Thousands of Chinese jammed Beijing churches and danced at hotel discos Saturday night to celebrate Christmas Eve, offering prayers and joyfully singing carols once outlawed in the officially atheist nation.

Crowds of holiday churchgoers packed the capital's six major Protestant churches and nine area Catholic cathedrals and churches to welcome "shengdanjie," Christmas. Tens of thousands were expected to take part.The holiday has drawn increasingly large crowds as a slow revival of religious observance has grown in communist China, where religion was banned during the 1966-1976 Cultural Revolution and thousands of churches, Buddhist temples and mosques were ransacked.

The government has since the late 1970s been more tolerant, but restricts religion tightly to state-approved associations and forbids "interference" from worldwide church organizations.

In a downtown Protestant church, festooned with colorful tinsel, a robed choir led more than 1,500 worshippers in belting out Chinese renditions of "Joy to the World" and other holiday hymns at the close of an evening service.

"I just began coming to church last year," said a 58-year-old housewife afterward. "My daughter reads me the bible, and I believe in God.
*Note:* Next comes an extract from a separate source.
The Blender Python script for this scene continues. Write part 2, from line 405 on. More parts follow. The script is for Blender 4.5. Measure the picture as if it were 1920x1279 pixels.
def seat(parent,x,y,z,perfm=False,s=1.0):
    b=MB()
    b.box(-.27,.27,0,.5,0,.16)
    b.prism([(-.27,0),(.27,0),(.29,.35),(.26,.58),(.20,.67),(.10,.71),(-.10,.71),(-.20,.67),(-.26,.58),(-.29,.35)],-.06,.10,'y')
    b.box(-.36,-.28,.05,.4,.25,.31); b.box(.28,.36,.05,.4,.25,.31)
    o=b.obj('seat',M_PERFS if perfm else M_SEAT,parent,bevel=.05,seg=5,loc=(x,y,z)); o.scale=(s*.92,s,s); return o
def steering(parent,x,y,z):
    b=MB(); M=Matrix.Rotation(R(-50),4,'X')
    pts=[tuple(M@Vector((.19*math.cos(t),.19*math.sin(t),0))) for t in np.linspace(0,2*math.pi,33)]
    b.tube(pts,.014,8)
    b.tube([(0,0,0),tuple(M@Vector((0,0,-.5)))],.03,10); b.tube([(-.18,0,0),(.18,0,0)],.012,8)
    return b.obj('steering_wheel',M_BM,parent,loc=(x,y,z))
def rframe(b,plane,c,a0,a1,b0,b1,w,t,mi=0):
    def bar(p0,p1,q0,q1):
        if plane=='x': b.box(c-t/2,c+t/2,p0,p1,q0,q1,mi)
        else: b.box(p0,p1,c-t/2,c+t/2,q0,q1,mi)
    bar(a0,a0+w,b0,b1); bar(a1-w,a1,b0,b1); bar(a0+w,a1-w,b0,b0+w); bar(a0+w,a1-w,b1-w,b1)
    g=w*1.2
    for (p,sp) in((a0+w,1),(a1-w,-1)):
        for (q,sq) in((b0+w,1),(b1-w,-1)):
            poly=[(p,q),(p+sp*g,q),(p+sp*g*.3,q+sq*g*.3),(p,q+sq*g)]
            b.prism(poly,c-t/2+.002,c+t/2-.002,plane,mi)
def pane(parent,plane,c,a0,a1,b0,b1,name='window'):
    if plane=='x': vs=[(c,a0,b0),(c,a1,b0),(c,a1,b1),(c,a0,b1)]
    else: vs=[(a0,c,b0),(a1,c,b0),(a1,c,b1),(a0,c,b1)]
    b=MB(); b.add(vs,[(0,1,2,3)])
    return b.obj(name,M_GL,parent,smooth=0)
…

To me, Christmas means happiness."

Several hotels offered Christmas Eve parties where hundreds of Chinese ate, drank and danced to disco music.

Thousands of other people jammed around Catholic cathedrals for midnight mass. The crush was so great last year that pews in one major church were damaged, and authorities said they would try to discourage non-Catholics from attending.

Chinese churches have been packed at Christmas and Easter with some people seeking to fill a spiritual void left by the decline of Maoist zeal, once a virtual religion, under a decade of economic and political liberalizations.

Still, the curious and the party-seekers outnumbered the devout. The popularity of Christmas in China is largely due to the rarity of festivals.

Along with secular parties and gift-giving, Chinese have taken to exchanging Christmas cards, with sales estimated in the millions.

"People do not believe in God," noted the China Youth News, a Beijing daily, in a Christmas Eve article. "But they have spent so many spring festivals (Chinese new year) that they want to change their taste to a foreign festival, a new experience."